While many HGTV shows emphasize the glamour of design, Extreme Makeover: Home Edition is a bit different. Every family had specific needs and challenges that had to be prioritized over aesthetics, at least at the beginning of the project. 

“We go in and we learn the story of the family, we see the family, we see their stories, we pinpoint what it is they need, and we move from there,” says Locklyn. “So we always start every design with practicality, organization, and functionality. Because we want these homes to be something that the families can grow with. We don’t want anything in the home to become a burden for them. We always say what is your story? What are your needs, and how do we attack that?”

As an expert in customizing furniture, Keefe’s skills were crucial. “Everything I designed was specific to the family. We really made sure that whatever we were building or designing, really fit the family. So a lot of the things that I built were at their specific request,” he says.

Unlike many HGTV shows where different designers and personalities build things with a signature aesthetic in mind, there simply couldn’t be a singular design template applied to all the projects on Extreme Makeover.

“Each home had a very different personality,” says Jane. “We were all pulling together. So each home is like a completely new style. Not any two were alike. They had completely different color palettes.”

Celebrity Guest Stars

Much like the first incarnation, there is no shortage of celebrity guest stars on the new show. Ty Pennington will return for several episodes along with Anthony Anderson, Derek Hough, LeAnn Rimes, Laila Ali, and Tyler Florence making appearances. A roster of HGTV stars including David Bromstad, Tamara Day, Tarek El Moussa and Jasmine Roth also grace the show this season.

Behind The Scenes

The cast gladly revealed how important the aspect of community was to the show. Many of the families featured are known locally for their own efforts to give back. In turn, their communities, even complete strangers, volunteered to help with the builds.

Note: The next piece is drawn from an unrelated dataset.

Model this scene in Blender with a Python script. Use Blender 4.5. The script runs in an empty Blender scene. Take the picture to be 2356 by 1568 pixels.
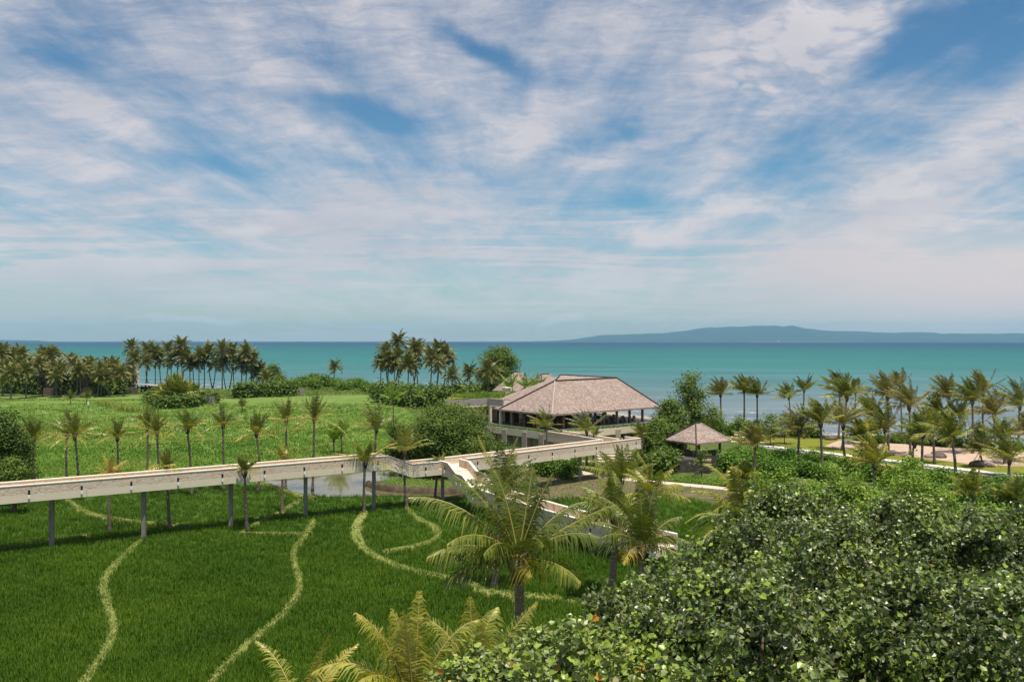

But, even with a massive crew working around the clock, there was no way to complete each project in five days (really, just five days) without the help of volunteers. 

All The Feels

While there are ten episodes slated for the upcoming season, this is hopefully only the beginning of a long run.  

“I think that it’s rare that TV is this positive and inspiring. And so to be a part of that was amazing. But I think that’s what we all loved about watching it,” says Jane. “And I want more content like this across all of our TVs. And I think this show really shows that viewers are looking for those heartfelt stories. They’re looking for something that’s bigger than them. And that’s what made me tune in, in the first rendition. And I hope that brings people back again now.”